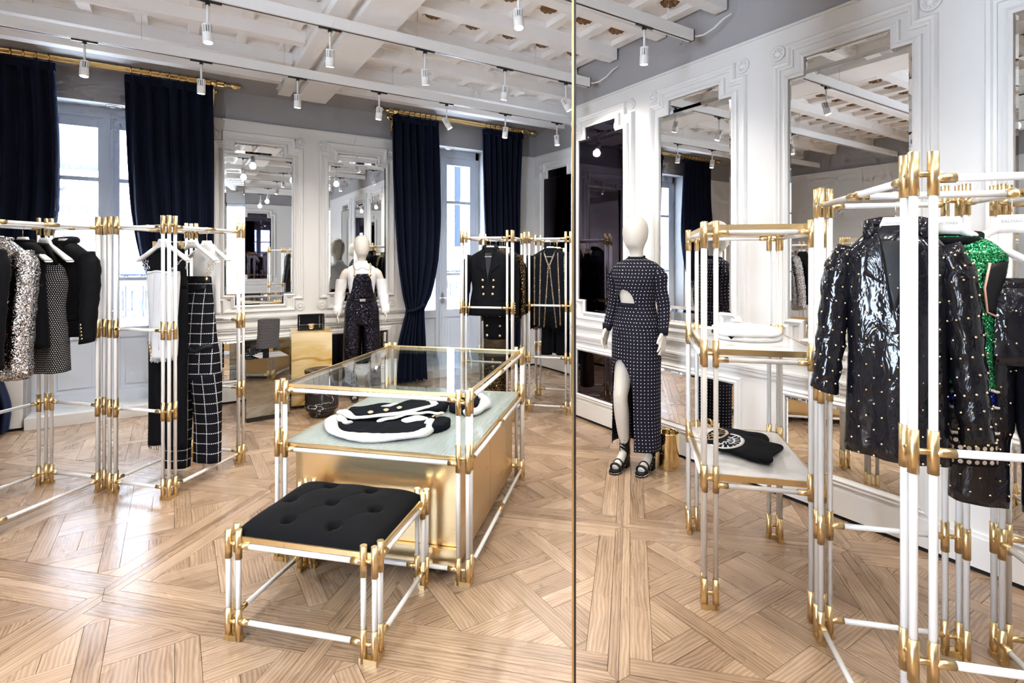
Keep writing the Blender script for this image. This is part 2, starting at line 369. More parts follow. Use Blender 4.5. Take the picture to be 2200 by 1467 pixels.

...

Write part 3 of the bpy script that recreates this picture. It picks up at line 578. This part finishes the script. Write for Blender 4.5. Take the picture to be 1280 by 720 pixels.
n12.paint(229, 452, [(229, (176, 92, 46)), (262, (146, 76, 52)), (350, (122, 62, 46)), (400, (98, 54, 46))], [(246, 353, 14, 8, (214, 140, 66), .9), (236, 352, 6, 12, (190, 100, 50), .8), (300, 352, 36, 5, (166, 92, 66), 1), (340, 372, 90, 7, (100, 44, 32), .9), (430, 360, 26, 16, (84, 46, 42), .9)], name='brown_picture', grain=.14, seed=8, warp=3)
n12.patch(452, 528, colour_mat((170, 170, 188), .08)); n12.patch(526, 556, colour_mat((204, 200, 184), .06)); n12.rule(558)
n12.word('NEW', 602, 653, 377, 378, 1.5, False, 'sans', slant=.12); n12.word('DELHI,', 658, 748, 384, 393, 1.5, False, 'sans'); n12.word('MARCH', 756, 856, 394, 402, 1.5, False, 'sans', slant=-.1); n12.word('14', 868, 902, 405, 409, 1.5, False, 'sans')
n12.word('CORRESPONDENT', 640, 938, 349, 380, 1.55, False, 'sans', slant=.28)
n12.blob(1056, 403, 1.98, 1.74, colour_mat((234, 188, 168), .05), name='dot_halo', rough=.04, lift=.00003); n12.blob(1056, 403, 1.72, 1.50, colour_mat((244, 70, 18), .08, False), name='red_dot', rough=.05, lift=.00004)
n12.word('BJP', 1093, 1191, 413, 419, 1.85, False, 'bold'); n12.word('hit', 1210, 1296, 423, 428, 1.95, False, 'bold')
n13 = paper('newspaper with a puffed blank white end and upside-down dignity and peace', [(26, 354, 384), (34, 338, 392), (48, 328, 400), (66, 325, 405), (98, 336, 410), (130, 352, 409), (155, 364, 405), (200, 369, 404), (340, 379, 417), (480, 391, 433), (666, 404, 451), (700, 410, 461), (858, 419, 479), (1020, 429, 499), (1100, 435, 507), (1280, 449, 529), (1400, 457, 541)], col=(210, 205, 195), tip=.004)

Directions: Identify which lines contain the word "Take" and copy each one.

Result:
Keep writing the Blender script for this image. This is part 2, starting at line 369. More parts follow. Use Blender 4.5. Take the picture to be 2200 by 1467 pixels.
Write part 3 of the bpy script that recreates this picture. It picks up at line 578. This part finishes the script. Write for Blender 4.5. Take the picture to be 1280 by 720 pixels.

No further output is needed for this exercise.